The declines in mail volume are primarily a result of the
economic recession that began in December 2007 and
the protracted economic weakness that has followed,
along with the acceleration of a long-term trend of hard-
copy correspondence and transactions migrating to
electronic media. Revenue in 2011 was $65.7 billion, a
$1.3 billion, or 2.0%, decrease from 2010 and almost $2.4
billion less than 2009.
Since peaking at 213.1 billion pieces in 2006, mail volume
has dropped 45.2 billion pieces, or 21.2%, to 167.9 billion
pieces in 2011, including reductions of 26 billion pieces in
2009, 6 billion pieces in 2010, and 3 billion pieces in 2011.
The decline in First-Class Mail volume, by 25 billion
pieces or 25% during that five-year period, has had a
particularly significant negative impact on the bottom line.
To compensate for the loss of one piece of First-Class
Mail, Standard Mail must increase by three pieces.
The volume that was lost to electronic alternatives, which
was accelerated by the recession, is not expected to
return because the movement constitutes a fundamental
and permanent change in mail use by households and
businesses. Moreover, unlike a private-sector business,
the Postal Service is restricted by law from taking certain
steps, such as entering new lines of business, that might
generate enough revenue to make up for the loss of First-
Class Mail volume. In short, there currently is no foreseen
revenue growth solution to our financial problem.
Forecasting in the current economic environment is
subject to significant uncertainties. Our operational plan
for 2012 anticipates a reduction in mail volume of
approximately 8 billion pieces from 2011 levels with an
associated drop in revenue of approximately $2 billion.
Because of economic uncertainty and other currently
unknown issues, it is possible that mail volume, and
therefore revenue, could decrease at a rate greater than
or less than this projection.
Compensation and benefits expenses represent
approximately 65% to 71% of total operating expenses.

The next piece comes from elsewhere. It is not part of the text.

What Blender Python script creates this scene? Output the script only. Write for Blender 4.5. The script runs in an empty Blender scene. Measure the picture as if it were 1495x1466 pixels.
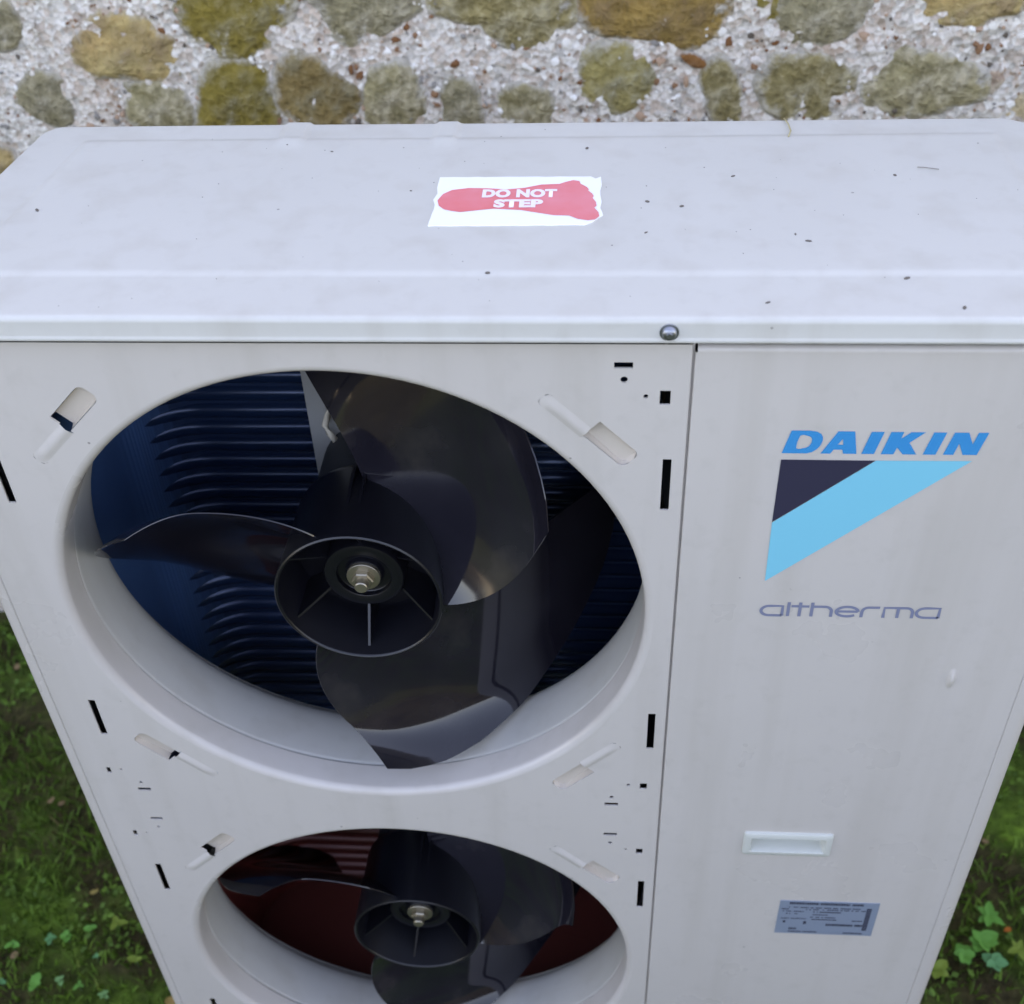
import bpy, bmesh, math, random
from math import sin, cos, pi, radians, sqrt, hypot
from mathutils import Vector, Matrix, noise
from mathutils.geometry import tessellate_polygon
random.seed(7)
scene = bpy.context.scene
C = scene.collection

# ------------------------------------------------------------------ camera
ZO = 1.2                                   # world height of the top edge of the front panels
cam_d = bpy.data.cameras.new('camera'); cam = bpy.data.objects.new('camera', cam_d); C.objects.link(cam)
R_ = Vector((0.9976036535610605, 0.05987519414829238, -0.034668595693048594))
U_ = Vector((-0.012177564078840283, 0.6452092540718899, 0.7639088462592257))
F_ = Vector((-0.06810768924820097, 0.7616560769702424, -0.6443922431869976))
cam.matrix_world = Matrix(((R_.x, U_.x, -F_.x, 0.51478474), (R_.y, U_.y, -F_.y, -0.70470193),
                           (R_.z, U_.z, -F_.z, 0.4522331 + ZO), (0, 0, 0, 1)))
cam_d.sensor_fit = 'HORIZONTAL'; cam_d.sensor_width = 36; cam_d.lens = 42.2142
cam_d.clip_start = .02; cam_d.clip_end = 500
cam_d.dof.use_dof = True; cam_d.dof.focus_distance = 0.98; cam_d.dof.aperture_fstop = 7.2
scene.camera = cam
# ------------------------------------------------------------------ sky, sun, exposure
SUN_EL, SUN_AZ = 24.0, 15.0                # sun stands behind the wall; azimuth from +Y towards +X
world = bpy.data.worlds.new('World'); scene.world = world; world.use_nodes = True
wn = world.node_tree.nodes; wl = world.node_tree.links; wn.clear()
wo = wn.new('ShaderNodeOutputWorld'); bg = wn.new('ShaderNodeBackground'); sky = wn.new('ShaderNodeTexSky')
sky.sky_type = 'NISHITA'; sky.sun_disc = False
sky.sun_elevation = radians(SUN_EL); sky.sun_rotation = radians(SUN_AZ)
sky.air_density = 1.0; sky.dust_density = 1.2; sky.ozone_density = 1.0
bg.inputs['Strength'].default_value = 0.13
wl.new(sky.outputs[0], bg.inputs[0]); wl.new(bg.outputs[0], wo.inputs[0])
sun_d = bpy.data.lights.new('sun', 'SUN'); sun_d.energy = 2.2; sun_d.angle = radians(.5); sun_d.color = (1, .93, .82)
sun = bpy.data.objects.new('sun', sun_d); C.objects.link(sun)
sd = Vector((sin(radians(SUN_AZ)) * cos(radians(SUN_EL)), cos(radians(SUN_AZ)) * cos(radians(SUN_EL)), sin(radians(SUN_EL))))
sun.rotation_euler = sd.to_track_quat('Z', 'Y').to_euler()
vs = scene.view_settings
vs.view_transform = 'Standard'; vs.look = 'None'; vs.gamma = 1; vs.use_curve_mapping = False
vs.exposure = 2.85
vs.use_white_balance = True; vs.white_balance_temperature = 8500; vs.white_balance_tint = 27

# ------------------------------------------------------------------ materials
def mat(name, col=(.5, .5, .5), rough=.5, metal=0., spec=.5, coat=0.):
    m = bpy.data.materials.new(name); m.use_nodes = True
    b = m.node_tree.nodes['Principled BSDF']
    b.inputs['Base Color'].default_value = (*col, 1); b.inputs['Roughness'].default_value = rough
    b.inputs['Metallic'].default_value = metal; b.inputs['Specular IOR Level'].default_value = spec
    b.inputs['Coat Weight'].default_value = coat
    return m, m.node_tree.nodes, m.node_tree.links, b
def ramp(n, stops, interp='LINEAR'):
    r = n.new('ShaderNodeValToRGB'); e = r.color_ramp.elements; r.color_ramp.interpolation = interp
    while len(e) < len(stops): e.new(.5)
    for k, (p, c) in enumerate(stops): e[k].position = p; e[k].color = (*c, 1) if len(c) == 3 else c
    return r
def tex(n, l, kind, scale, detail=4, rough=.55, coord='Object', **kw):
    tc = n.new('ShaderNodeTexCoord'); t = n.new(kind); t.inputs['Scale'].default_value = scale
    if kind == 'ShaderNodeTexNoise': t.inputs['Detail'].default_value = detail; t.inputs['Roughness'].default_value = rough
    l.new(tc.outputs[coord], t.inputs['Vector'])
    return t
def bump(n, l, b, h, strength, dist):
    bp = n.new('ShaderNodeBump'); bp.inputs['Strength'].default_value = strength; bp.inputs['Distance'].default_value = dist
    l.new(h, bp.inputs['Height'])
    prev = b.inputs['Normal'].links[0].from_socket if b.inputs['Normal'].links else None
    if prev: l.new(prev, bp.inputs['Normal'])
    l.new(bp.outputs[0], b.inputs['Normal'])
def mix(n, l, fac, a, c, mode='MIX'):
    m = n.new('ShaderNodeMix'); m.data_type = 'RGBA'; m.blend_type = mode
    for s, v in ((0, fac), (6, a), (7, c)):
        if isinstance(v, (int, float)): m.inputs[s].default_value = v
        elif isinstance(v, tuple): m.inputs[s].default_value = (*v, 1)
        else: l.new(v, m.inputs[s])
    return m.outputs[2]

def paint(name, base, rough, specks=True):
    m, n, l, b = mat(name, base, rough)
    t1 = tex(n, l, 'ShaderNodeTexNoise', 5, 5); t2 = tex(n, l, 'ShaderNodeTexNoise', 60, 4)
    r1 = ramp(n, [(.35, tuple(c * .97 for c in base)), (.65, base)]); l.new(t1.outputs[0], r1.inputs[0])
    col = r1.outputs[0]
    # thin dusty bloom
    r2 = ramp(n, [(.55, (0, 0, 0)), (.8, (.18, .18, .18))]); l.new(t2.outputs[0], r2.inputs[0])
    col = mix(n, l, r2.outputs[0], col, (.40, .37, .32))
    if specks:
        v = tex(n, l, 'ShaderNodeTexVoronoi', 38)
        lt = n.new('ShaderNodeMath'); lt.operation = 'LESS_THAN'; lt.inputs[1].default_value = .045; l.new(v.outputs['Distance'], lt.inputs[0])
        sx = n.new('ShaderNodeSeparateColor'); l.new(v.outputs['Color'], sx.inputs[0])
        gt = n.new('ShaderNodeMath'); gt.operation = 'GREATER_THAN'; gt.inputs[1].default_value = .86; l.new(sx.outputs[0], gt.inputs[0])
        mu = n.new('ShaderNodeMath'); mu.operation = 'MULTIPLY'; l.new(lt.outputs[0], mu.inputs[0]); l.new(gt.outputs[0], mu.inputs[1])
        mu2 = n.new('ShaderNodeMath'); mu2.operation = 'MULTIPLY'; mu2.inputs[1].default_value = .6; l.new(mu.outputs[0], mu2.inputs[0])
        col = mix(n, l, mu2.outputs[0], col, (.12, .10, .09))
    mp = n.new('ShaderNodeMapping'); mp.inputs['Scale'].default_value = (1, 1, .06); tcs = n.new('ShaderNodeTexCoord'); l.new(tcs.outputs['Object'], mp.inputs[0])
    ts = n.new('ShaderNodeTexNoise'); ts.inputs['Scale'].default_value = 26; ts.inputs['Detail'].default_value = 6; l.new(mp.outputs[0], ts.inputs['Vector'])
    rs_ = ramp(n, [(.50, (0, 0, 0)), (.74, (.30, .30, .30))]); l.new(ts.outputs[0], rs_.inputs[0]); col = mix(n, l, rs_.outputs[0], col, (.43, .39, .33))
    l.new(col, b.inputs['Base Color'])
    rr = n.new('ShaderNodeMapRange'); rr.inputs[3].default_value = rough - .05; rr.inputs[4].default_value = rough + .14
    l.new(t1.outputs[0], rr.inputs[0]); l.new(rr.outputs[0], b.inputs['Roughness'])
    w = tex(n, l, 'ShaderNodeTexNoise', 3.2, 2)
    bump(n, l, b, w.outputs[0], .25, .004)
    bump(n, l, b, t2.outputs[0], .06, .0008)
    return m
PAINT = paint('ivory_bounce_paint', (.60, .553, .512), .25)  # front coloured warmer than the lid to carry warm bounce light
PAINT_LID = paint('ivory_lid_paint', (.585, .57, .527), .36)
PAINT_PLASTIC = paint('ivory_plastic', (.58, .56, .52), .40, False)

def fan_plastic():
    m, n, l, b = mat('fan_plastic', (.012, .011, .013), .10, 0, .55, 0.)
    t = tex(n, l, 'ShaderNodeTexNoise', 14, 5)
    r = ramp(n, [(.40, (.011, .010, .015)), (.60, (.016, .0145, .020)), (.80, (.036, .031, .033))]); l.new(t.outputs[0], r.inputs[0])
    l.new(r.outputs[0], b.inputs['Base Color'])
    rr = ramp(n, [(.40, (.06, .06, .06)), (.80, (.12, .12, .12))]); l.new(t.outputs[0], rr.inputs[0]); l.new(rr.outputs[0], b.inputs['Roughness'])
    t3 = tex(n, l, 'ShaderNodeTexNoise', 9, 2); bump(n, l, b, t3.outputs[0], .05, .004)
    return m
FAN = fan_plastic()
HUBM = mat('hub_plastic', (.006, .006, .009), .32)[0]
DARK = mat('dark_interior', (.02, .022, .026), .7)[0]
def fins(name, c1, c2):
    m, n, l, b = mat(name, c1, .35, .25)
    t = tex(n, l, 'ShaderNodeTexNoise', 8, 4); r = ramp(n, [(.3, c1), (.7, c2)]); l.new(t.outputs[0], r.inputs[0])
    l.new(r.outputs[0], b.inputs['Base Color'])
    w = tex(n, l, 'ShaderNodeTexWave', 160); w.bands_direction = 'X'; bump(n, l, b, w.outputs[0], .25, .001)
    return m
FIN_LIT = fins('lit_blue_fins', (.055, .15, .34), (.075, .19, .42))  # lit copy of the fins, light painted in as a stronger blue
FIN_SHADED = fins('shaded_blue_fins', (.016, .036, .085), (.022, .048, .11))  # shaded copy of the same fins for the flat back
FIN_RED = fins('red_reflection_fins', (.16, .028, .022), (.24, .042, .030))  # reflected red light painted into the lower fins
TUBE = mat('coil_tube_blue', (.013, .034, .085), .25, .3)[0]
TUBE_RED = mat('red_reflection_tube', (.085, .017, .014), .35, .3)[0]  # same reflected red carried onto the lower tubes
STEEL = mat('zinc_steel', (.55, .56, .58), .28, 1.)[0]
GALV = mat('galvanised_sheet', (.42, .42, .41), .45, .35)[0]
CREAM = mat('cream_cable', (.62, .55, .44), .5)[0]
BRIGHT_BLUE = mat('print_blue', (.0, .27, .58), .6, 0, .06)[0]
PALE_BLUE = mat('print_pale_blue', (.14, .57, .72), .6, 0, .1)[0]
NAVY = mat('print_navy', (.035, .033, .062), .35)[0]
GREYPRINT = mat('print_grey', (.21, .23, .33), .45)[0]
WHITE = mat('sticker_white', (.90, .90, .90), .5)[0]
REDPRINT = None
def redprint():
    m, n, l, b = mat('print_faded_red', (.8, .2, .25), .5)
    t = tex(n, l, 'ShaderNodeTexNoise', 25, 4); r = ramp(n, [(.3, (.84, .17, .18)), (.7, (.86, .26, .30))])
    l.new(t.outputs[0], r.inputs[0]); l.new(r.outputs[0], b.inputs['Base Color'])
    return m
REDPRINT = redprint()
PINKWHITE = mat('print_white', (.88, .80, .84), .5)[0]
PLATE = mat('plate_silver', (.27, .33, .43), .35, .2)[0]
PLATE_INK = mat('plate_ink', (.05, .055, .085), .5)[0]
HANDLE_W = mat('handle_white', (.60, .61, .56), .4)[0]
RUST = mat('rust_stain', (.30, .20, .11), .8)[0]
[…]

However, when workers’ compensation and retiree health
benefits, including the legally mandated prefunding of the
retiree health benefits, are added, total personnel
expenses increase to approximately 77% to 80%.
Although many significant steps have been taken to
decrease compensation and benefits expenses in
response to declining mail volume, many of these
expenses remain fixed and beyond our control due to our
participation in federal programs. Contracts with postal
unions are negotiated for a fixed period of time, usually
three to five years. They cannot be modified during the
contract period except by mutual consent. Retirement
benefits are not determined by management but rather by
the federal government, and healthcare benefit costs
mandated by law or contract continue to rise well above
the rate of inflation. In addition, our ability to adjust our
workforce and network infrastructure is limited by
contractual, statutory, regulatory and political obstacles.
FUTURE CASH DEMANDS
By statute, the Postal Service is limited to an annual net
increase in debt of $3 billion, and total outstanding debt of
$15 billion. As of September 30, 2011, total outstanding
debt is $13 billion, leaving $2 billion of borrowing capacity
for future needs.
As noted above, the total 2012 required prefunding
payment for retiree health benefits to the PSRHBF is
$11.1 billion: $5.5 billion due by November 18, 2011, and
$5.6 billion due by September 30, 2012. In addition, we
have a cash payment scheduled for October 2012 of
approximately $1.3 billion to the DOL for the Postal
Service’s annual payment on its workers’ compensation
liability.
On June 24, 2011, as a result of the critically low liquidity
level projected for the end of 2011 and all of 2012, we
suspended our employers contributions to OPM for the
defined benefit portion of the FERS funding requirement.